▶ **What is asked**
Output an exact reproduction of the data.

▶ **Data**
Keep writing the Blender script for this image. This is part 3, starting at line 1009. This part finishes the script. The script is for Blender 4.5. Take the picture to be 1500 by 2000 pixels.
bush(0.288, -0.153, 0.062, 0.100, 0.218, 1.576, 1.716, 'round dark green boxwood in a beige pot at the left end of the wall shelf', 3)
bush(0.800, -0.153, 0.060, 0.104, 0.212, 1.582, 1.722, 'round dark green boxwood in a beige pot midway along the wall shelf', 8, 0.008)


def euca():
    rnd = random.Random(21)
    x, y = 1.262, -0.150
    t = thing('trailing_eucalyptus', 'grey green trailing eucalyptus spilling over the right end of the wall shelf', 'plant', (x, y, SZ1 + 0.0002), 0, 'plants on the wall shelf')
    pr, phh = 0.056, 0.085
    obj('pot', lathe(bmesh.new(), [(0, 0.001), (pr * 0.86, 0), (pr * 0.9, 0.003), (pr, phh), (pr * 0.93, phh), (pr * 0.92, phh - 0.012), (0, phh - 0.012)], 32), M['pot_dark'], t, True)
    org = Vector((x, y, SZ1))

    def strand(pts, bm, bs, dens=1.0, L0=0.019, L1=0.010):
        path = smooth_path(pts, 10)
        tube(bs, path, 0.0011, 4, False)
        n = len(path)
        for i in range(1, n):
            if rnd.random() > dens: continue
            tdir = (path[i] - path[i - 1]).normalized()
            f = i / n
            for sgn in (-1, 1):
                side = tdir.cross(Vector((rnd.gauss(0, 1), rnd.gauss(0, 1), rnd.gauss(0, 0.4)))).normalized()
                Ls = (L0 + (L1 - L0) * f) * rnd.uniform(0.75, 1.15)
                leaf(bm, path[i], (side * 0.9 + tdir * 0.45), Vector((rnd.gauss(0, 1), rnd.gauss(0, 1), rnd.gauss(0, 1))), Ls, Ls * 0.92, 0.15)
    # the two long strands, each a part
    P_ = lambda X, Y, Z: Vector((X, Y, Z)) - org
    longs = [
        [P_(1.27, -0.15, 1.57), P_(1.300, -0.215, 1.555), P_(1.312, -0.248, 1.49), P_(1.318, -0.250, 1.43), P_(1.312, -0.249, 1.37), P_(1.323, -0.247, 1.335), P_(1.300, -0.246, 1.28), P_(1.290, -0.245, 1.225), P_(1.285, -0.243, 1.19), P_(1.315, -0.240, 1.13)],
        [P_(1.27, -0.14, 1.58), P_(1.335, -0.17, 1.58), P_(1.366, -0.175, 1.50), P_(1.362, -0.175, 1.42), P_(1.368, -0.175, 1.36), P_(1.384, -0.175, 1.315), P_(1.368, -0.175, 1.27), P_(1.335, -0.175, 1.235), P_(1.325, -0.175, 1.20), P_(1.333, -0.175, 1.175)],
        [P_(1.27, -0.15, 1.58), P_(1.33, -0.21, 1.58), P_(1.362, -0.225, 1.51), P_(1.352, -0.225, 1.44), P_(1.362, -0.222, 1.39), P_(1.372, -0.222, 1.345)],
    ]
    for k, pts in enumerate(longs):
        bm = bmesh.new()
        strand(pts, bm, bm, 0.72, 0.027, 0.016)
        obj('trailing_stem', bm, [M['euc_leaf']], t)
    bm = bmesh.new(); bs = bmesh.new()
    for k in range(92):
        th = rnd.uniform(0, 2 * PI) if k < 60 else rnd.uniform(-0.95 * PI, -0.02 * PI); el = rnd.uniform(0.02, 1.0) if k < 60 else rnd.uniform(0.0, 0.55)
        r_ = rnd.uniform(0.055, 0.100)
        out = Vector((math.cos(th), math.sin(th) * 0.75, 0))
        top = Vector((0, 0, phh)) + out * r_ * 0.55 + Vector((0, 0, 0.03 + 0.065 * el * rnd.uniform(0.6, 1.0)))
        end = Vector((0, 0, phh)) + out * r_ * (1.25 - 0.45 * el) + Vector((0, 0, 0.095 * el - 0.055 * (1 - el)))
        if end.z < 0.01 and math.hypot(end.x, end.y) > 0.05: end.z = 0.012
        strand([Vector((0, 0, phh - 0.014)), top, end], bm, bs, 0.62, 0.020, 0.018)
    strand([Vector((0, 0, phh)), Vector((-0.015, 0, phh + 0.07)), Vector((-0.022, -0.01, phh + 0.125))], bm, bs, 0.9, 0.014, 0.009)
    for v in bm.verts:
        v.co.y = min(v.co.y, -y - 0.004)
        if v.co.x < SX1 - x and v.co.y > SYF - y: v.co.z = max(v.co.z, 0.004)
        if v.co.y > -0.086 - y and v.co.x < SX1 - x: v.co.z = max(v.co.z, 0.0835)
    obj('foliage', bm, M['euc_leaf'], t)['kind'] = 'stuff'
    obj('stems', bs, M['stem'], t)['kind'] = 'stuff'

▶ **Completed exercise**
Keep writing the Blender script for this image. This is part 3, starting at line 1009. This part finishes the script. The script is for Blender 4.5. Take the picture to be 1500 by 2000 pixels.
bush(0.288, -0.153, 0.062, 0.100, 0.218, 1.576, 1.716, 'round dark green boxwood in a beige pot at the left end of the wall shelf', 3)
bush(0.800, -0.153, 0.060, 0.104, 0.212, 1.582, 1.722, 'round dark green boxwood in a beige pot midway along the wall shelf', 8, 0.008)


def euca():
    rnd = random.Random(21)
    x, y = 1.262, -0.150
    t = thing('trailing_eucalyptus', 'grey green trailing eucalyptus spilling over the right end of the wall shelf', 'plant', (x, y, SZ1 + 0.0002), 0, 'plants on the wall shelf')
    pr, phh = 0.056, 0.085
    obj('pot', lathe(bmesh.new(), [(0, 0.001), (pr * 0.86, 0), (pr * 0.9, 0.003), (pr, phh), (pr * 0.93, phh), (pr * 0.92, phh - 0.012), (0, phh - 0.012)], 32), M['pot_dark'], t, True)
    org = Vector((x, y, SZ1))

    def strand(pts, bm, bs, dens=1.0, L0=0.019, L1=0.010):
        path = smooth_path(pts, 10)
        tube(bs, path, 0.0011, 4, False)
        n = len(path)
        for i in range(1, n):
            if rnd.random() > dens: continue
            tdir = (path[i] - path[i - 1]).normalized()
            f = i / n
            for sgn in (-1, 1):
                side = tdir.cross(Vector((rnd.gauss(0, 1), rnd.gauss(0, 1), rnd.gauss(0, 0.4)))).normalized()
                Ls = (L0 + (L1 - L0) * f) * rnd.uniform(0.75, 1.15)
                leaf(bm, path[i], (side * 0.9 + tdir * 0.45), Vector((rnd.gauss(0, 1), rnd.gauss(0, 1), rnd.gauss(0, 1))), Ls, Ls * 0.92, 0.15)
    # the two long strands, each a part
    P_ = lambda X, Y, Z: Vector((X, Y, Z)) - org
    longs = [
        [P_(1.27, -0.15, 1.57), P_(1.300, -0.215, 1.555), P_(1.312, -0.248, 1.49), P_(1.318, -0.250, 1.43), P_(1.312, -0.249, 1.37), P_(1.323, -0.247, 1.335), P_(1.300, -0.246, 1.28), P_(1.290, -0.245, 1.225), P_(1.285, -0.243, 1.19), P_(1.315, -0.240, 1.13)],
        [P_(1.27, -0.14, 1.58), P_(1.335, -0.17, 1.58), P_(1.366, -0.175, 1.50), P_(1.362, -0.175, 1.42), P_(1.368, -0.175, 1.36), P_(1.384, -0.175, 1.315), P_(1.368, -0.175, 1.27), P_(1.335, -0.175, 1.235), P_(1.325, -0.175, 1.20), P_(1.333, -0.175, 1.175)],
        [P_(1.27, -0.15, 1.58), P_(1.33, -0.21, 1.58), P_(1.362, -0.225, 1.51), P_(1.352, -0.225, 1.44), P_(1.362, -0.222, 1.39), P_(1.372, -0.222, 1.345)],
    ]
    for k, pts in enumerate(longs):
        bm = bmesh.new()
        strand(pts, bm, bm, 0.72, 0.027, 0.016)
        obj('trailing_stem', bm, [M['euc_leaf']], t)
    bm = bmesh.new(); bs = bmesh.new()
    for k in range(92):
        th = rnd.uniform(0, 2 * PI) if k < 60 else rnd.uniform(-0.95 * PI, -0.02 * PI); el = rnd.uniform(0.02, 1.0) if k < 60 else rnd.uniform(0.0, 0.55)
        r_ = rnd.uniform(0.055, 0.100)
        out = Vector((math.cos(th), math.sin(th) * 0.75, 0))
        top = Vector((0, 0, phh)) + out * r_ * 0.55 + Vector((0, 0, 0.03 + 0.065 * el * rnd.uniform(0.6, 1.0)))
        end = Vector((0, 0, phh)) + out * r_ * (1.25 - 0.45 * el) + Vector((0, 0, 0.095 * el - 0.055 * (1 - el)))
        if end.z < 0.01 and math.hypot(end.x, end.y) > 0.05: end.z = 0.012
        strand([Vector((0, 0, phh - 0.014)), top, end], bm, bs, 0.62, 0.020, 0.018)
    strand([Vector((0, 0, phh)), Vector((-0.015, 0, phh + 0.07)), Vector((-0.022, -0.01, phh + 0.125))], bm, bs, 0.9, 0.014, 0.009)
    for v in bm.verts:
        v.co.y = min(v.co.y, -y - 0.004)
        if v.co.x < SX1 - x and v.co.y > SYF - y: v.co.z = max(v.co.z, 0.004)
        if v.co.y > -0.086 - y and v.co.x < SX1 - x: v.co.z = max(v.co.z, 0.0835)
    obj('foliage', bm, M['euc_leaf'], t)['kind'] = 'stuff'
    obj('stems', bs, M['stem'], t)['kind'] = 'stuff'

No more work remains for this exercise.